Data excerpt:
--------------------------------
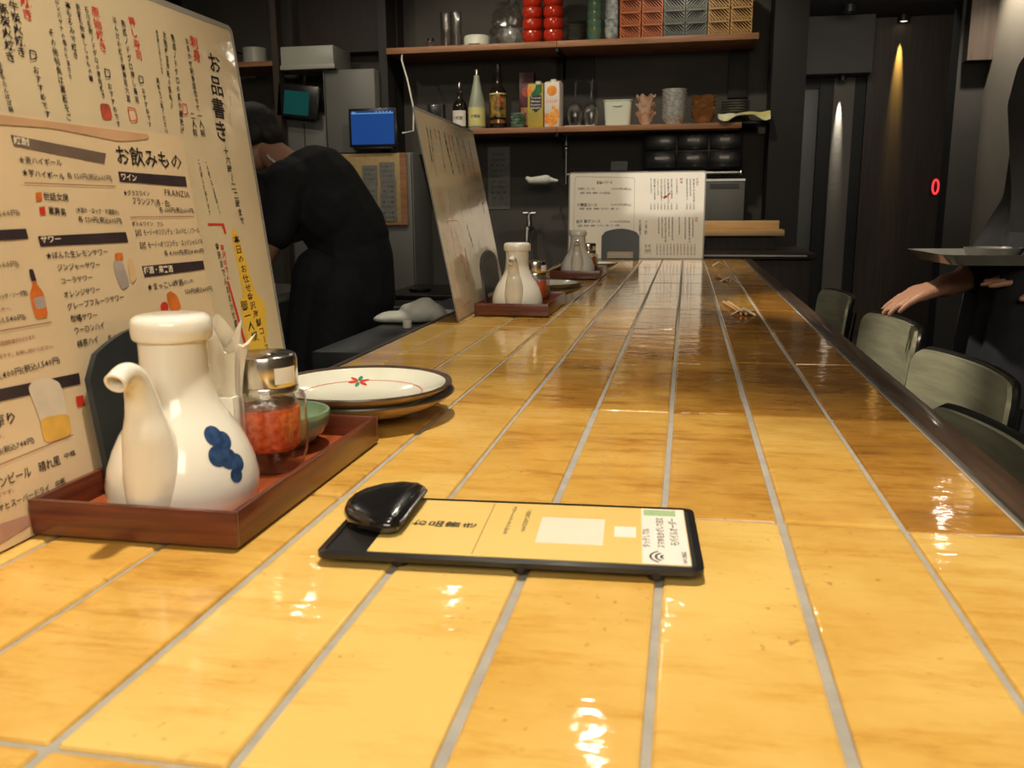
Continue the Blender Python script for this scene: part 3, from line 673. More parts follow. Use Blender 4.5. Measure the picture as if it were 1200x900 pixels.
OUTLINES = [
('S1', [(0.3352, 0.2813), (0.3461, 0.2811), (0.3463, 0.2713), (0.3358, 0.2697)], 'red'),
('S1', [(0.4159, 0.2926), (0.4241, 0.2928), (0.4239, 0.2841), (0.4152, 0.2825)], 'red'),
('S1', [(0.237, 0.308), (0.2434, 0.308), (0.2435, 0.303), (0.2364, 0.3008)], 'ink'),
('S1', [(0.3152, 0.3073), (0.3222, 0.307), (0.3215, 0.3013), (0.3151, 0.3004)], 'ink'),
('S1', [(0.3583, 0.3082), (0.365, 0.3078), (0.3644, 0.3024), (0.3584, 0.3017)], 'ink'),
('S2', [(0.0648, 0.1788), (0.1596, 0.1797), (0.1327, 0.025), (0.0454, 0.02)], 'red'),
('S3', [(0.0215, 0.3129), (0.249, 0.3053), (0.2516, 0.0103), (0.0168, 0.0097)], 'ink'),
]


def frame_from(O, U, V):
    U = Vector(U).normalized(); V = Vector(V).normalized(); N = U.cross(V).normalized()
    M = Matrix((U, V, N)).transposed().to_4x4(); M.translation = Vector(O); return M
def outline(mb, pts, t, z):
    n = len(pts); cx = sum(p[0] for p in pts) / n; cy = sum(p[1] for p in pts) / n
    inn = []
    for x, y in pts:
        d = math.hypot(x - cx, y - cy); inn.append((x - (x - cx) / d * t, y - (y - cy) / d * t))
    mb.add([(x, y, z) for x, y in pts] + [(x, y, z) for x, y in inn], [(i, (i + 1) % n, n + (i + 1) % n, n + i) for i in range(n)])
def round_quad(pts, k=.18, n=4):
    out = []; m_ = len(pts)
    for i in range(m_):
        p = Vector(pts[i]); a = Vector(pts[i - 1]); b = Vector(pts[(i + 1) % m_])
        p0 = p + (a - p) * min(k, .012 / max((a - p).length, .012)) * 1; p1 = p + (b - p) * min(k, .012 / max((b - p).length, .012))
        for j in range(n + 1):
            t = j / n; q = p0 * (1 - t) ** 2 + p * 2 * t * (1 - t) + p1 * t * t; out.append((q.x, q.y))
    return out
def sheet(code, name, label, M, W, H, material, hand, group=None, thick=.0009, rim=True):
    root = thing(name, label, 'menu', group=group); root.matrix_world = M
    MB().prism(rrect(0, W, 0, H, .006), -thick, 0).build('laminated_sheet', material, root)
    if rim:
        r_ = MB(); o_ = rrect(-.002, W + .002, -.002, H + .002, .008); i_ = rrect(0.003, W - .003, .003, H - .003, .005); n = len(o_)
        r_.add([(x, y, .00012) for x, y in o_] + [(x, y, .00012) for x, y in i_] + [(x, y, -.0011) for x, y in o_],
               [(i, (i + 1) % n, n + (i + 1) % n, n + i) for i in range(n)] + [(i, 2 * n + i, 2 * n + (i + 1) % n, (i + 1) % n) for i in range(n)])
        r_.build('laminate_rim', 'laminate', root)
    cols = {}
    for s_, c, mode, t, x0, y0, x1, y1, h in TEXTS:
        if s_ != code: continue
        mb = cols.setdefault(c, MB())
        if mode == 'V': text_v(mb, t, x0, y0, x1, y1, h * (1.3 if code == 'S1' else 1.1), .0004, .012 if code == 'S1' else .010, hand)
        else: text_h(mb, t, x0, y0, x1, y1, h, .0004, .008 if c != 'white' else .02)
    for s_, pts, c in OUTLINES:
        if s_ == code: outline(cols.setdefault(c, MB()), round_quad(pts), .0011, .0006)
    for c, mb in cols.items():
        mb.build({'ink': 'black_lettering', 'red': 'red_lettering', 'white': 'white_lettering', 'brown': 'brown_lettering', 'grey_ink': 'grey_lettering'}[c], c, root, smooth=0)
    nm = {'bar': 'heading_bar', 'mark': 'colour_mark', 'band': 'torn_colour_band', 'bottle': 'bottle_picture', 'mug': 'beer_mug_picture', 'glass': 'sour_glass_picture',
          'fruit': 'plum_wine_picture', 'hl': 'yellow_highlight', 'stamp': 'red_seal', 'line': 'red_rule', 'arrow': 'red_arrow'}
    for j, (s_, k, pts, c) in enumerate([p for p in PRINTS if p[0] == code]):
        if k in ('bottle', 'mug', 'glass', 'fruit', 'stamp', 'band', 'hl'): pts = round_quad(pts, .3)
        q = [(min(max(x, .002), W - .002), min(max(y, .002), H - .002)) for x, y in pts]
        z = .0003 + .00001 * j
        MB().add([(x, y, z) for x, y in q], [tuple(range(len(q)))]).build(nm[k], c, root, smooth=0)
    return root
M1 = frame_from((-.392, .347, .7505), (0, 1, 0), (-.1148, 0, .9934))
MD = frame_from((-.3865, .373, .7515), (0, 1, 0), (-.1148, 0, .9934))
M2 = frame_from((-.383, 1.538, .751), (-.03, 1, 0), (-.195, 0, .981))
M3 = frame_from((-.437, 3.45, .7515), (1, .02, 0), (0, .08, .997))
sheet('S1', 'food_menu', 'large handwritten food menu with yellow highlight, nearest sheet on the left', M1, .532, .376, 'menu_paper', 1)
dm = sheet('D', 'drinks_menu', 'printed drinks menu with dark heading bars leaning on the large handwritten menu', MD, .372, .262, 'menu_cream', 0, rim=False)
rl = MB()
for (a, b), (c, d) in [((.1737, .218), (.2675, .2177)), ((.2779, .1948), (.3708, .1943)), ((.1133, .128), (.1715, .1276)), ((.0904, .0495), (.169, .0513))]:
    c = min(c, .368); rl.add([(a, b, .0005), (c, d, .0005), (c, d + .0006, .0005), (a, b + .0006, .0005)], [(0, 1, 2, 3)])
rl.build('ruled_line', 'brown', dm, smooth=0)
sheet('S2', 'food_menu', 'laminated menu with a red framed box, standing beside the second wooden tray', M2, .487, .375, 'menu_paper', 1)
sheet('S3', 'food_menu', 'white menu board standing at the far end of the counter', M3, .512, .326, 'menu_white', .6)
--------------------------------
Brief: Strip out the pictures and quote the remaining data word for word.

Answer in full:
Continue the Blender Python script for this scene: part 3, from line 673. More parts follow. Use Blender 4.5. Measure the picture as if it were 1200x900 pixels.
OUTLINES = [
('S1', [(0.3352, 0.2813), (0.3461, 0.2811), (0.3463, 0.2713), (0.3358, 0.2697)], 'red'),
('S1', [(0.4159, 0.2926), (0.4241, 0.2928), (0.4239, 0.2841), (0.4152, 0.2825)], 'red'),
('S1', [(0.237, 0.308), (0.2434, 0.308), (0.2435, 0.303), (0.2364, 0.3008)], 'ink'),
('S1', [(0.3152, 0.3073), (0.3222, 0.307), (0.3215, 0.3013), (0.3151, 0.3004)], 'ink'),
('S1', [(0.3583, 0.3082), (0.365, 0.3078), (0.3644, 0.3024), (0.3584, 0.3017)], 'ink'),
('S2', [(0.0648, 0.1788), (0.1596, 0.1797), (0.1327, 0.025), (0.0454, 0.02)], 'red'),
('S3', [(0.0215, 0.3129), (0.249, 0.3053), (0.2516, 0.0103), (0.0168, 0.0097)], 'ink'),
]


def frame_from(O, U, V):
    U = Vector(U).normalized(); V = Vector(V).normalized(); N = U.cross(V).normalized()
    M = Matrix((U, V, N)).transposed().to_4x4(); M.translation = Vector(O); return M
def outline(mb, pts, t, z):
    n = len(pts); cx = sum(p[0] for p in pts) / n; cy = sum(p[1] for p in pts) / n
    inn = []
    for x, y in pts:
        d = math.hypot(x - cx, y - cy); inn.append((x - (x - cx) / d * t, y - (y - cy) / d * t))
    mb.add([(x, y, z) for x, y in pts] + [(x, y, z) for x, y in inn], [(i, (i + 1) % n, n + (i + 1) % n, n + i) for i in range(n)])
def round_quad(pts, k=.18, n=4):
    out = []; m_ = len(pts)
    for i in range(m_):
        p = Vector(pts[i]); a = Vector(pts[i - 1]); b = Vector(pts[(i + 1) % m_])
        p0 = p + (a - p) * min(k, .012 / max((a - p).length, .012)) * 1; p1 = p + (b - p) * min(k, .012 / max((b - p).length, .012))
        for j in range(n + 1):
            t = j / n; q = p0 * (1 - t) ** 2 + p * 2 * t * (1 - t) + p1 * t * t; out.append((q.x, q.y))
    return out
def sheet(code, name, label, M, W, H, material, hand, group=None, thick=.0009, rim=True):
    root = thing(name, label, 'menu', group=group); root.matrix_world = M
    MB().prism(rrect(0, W, 0, H, .006), -thick, 0).build('laminated_sheet', material, root)
    if rim:
        r_ = MB(); o_ = rrect(-.002, W + .002, -.002, H + .002, .008); i_ = rrect(0.003, W - .003, .003, H - .003, .005); n = len(o_)
        r_.add([(x, y, .00012) for x, y in o_] + [(x, y, .00012) for x, y in i_] + [(x, y, -.0011) for x, y in o_],
               [(i, (i + 1) % n, n + (i + 1) % n, n + i) for i in range(n)] + [(i, 2 * n + i, 2 * n + (i + 1) % n, (i + 1) % n) for i in range(n)])
        r_.build('laminate_rim', 'laminate', root)
    cols = {}
    for s_, c, mode, t, x0, y0, x1, y1, h in TEXTS:
        if s_ != code: continue
        mb = cols.setdefault(c, MB())
        if mode == 'V': text_v(mb, t, x0, y0, x1, y1, h * (1.3 if code == 'S1' else 1.1), .0004, .012 if code == 'S1' else .010, hand)
        else: text_h(mb, t, x0, y0, x1, y1, h, .0004, .008 if c != 'white' else .02)
    for s_, pts, c in OUTLINES:
        if s_ == code: outline(cols.setdefault(c, MB()), round_quad(pts), .0011, .0006)
    for c, mb in cols.items():
        mb.build({'ink': 'black_lettering', 'red': 'red_lettering', 'white': 'white_lettering', 'brown': 'brown_lettering', 'grey_ink': 'grey_lettering'}[c], c, root, smooth=0)
    nm = {'bar': 'heading_bar', 'mark': 'colour_mark', 'band': 'torn_colour_band', 'bottle': 'bottle_picture', 'mug': 'beer_mug_picture', 'glass': 'sour_glass_picture',
          'fruit': 'plum_wine_picture', 'hl': 'yellow_highlight', 'stamp': 'red_seal', 'line': 'red_rule', 'arrow': 'red_arrow'}
    for j, (s_, k, pts, c) in enumerate([p for p in PRINTS if p[0] == code]):
        if k in ('bottle', 'mug', 'glass', 'fruit', 'stamp', 'band', 'hl'): pts = round_quad(pts, .3)
        q = [(min(max(x, .002), W - .002), min(max(y, .002), H - .002)) for x, y in pts]
        z = .0003 + .00001 * j
        MB().add([(x, y, z) for x, y in q], [tuple(range(len(q)))]).build(nm[k], c, root, smooth=0)
    return root
M1 = frame_from((-.392, .347, .7505), (0, 1, 0), (-.1148, 0, .9934))
MD = frame_from((-.3865, .373, .7515), (0, 1, 0), (-.1148, 0, .9934))
M2 = frame_from((-.383, 1.538, .751), (-.03, 1, 0), (-.195, 0, .981))
M3 = frame_from((-.437, 3.45, .7515), (1, .02, 0), (0, .08, .997))
sheet('S1', 'food_menu', 'large handwritten food menu with yellow highlight, nearest sheet on the left', M1, .532, .376, 'menu_paper', 1)
dm = sheet('D', 'drinks_menu', 'printed drinks menu with dark heading bars leaning on the large handwritten menu', MD, .372, .262, 'menu_cream', 0, rim=False)
rl = MB()
for (a, b), (c, d) in [((.1737, .218), (.2675, .2177)), ((.2779, .1948), (.3708, .1943)), ((.1133, .128), (.1715, .1276)), ((.0904, .0495), (.169, .0513))]:
    c = min(c, .368); rl.add([(a, b, .0005), (c, d, .0005), (c, d + .0006, .0005), (a, b + .0006, .0005)], [(0, 1, 2, 3)])
rl.build('ruled_line', 'brown', dm, smooth=0)
sheet('S2', 'food_menu', 'laminated menu with a red framed box, standing beside the second wooden tray', M2, .487, .375, 'menu_paper', 1)
sheet('S3', 'food_menu', 'white menu board standing at the far end of the counter', M3, .512, .326, 'menu_white', .6)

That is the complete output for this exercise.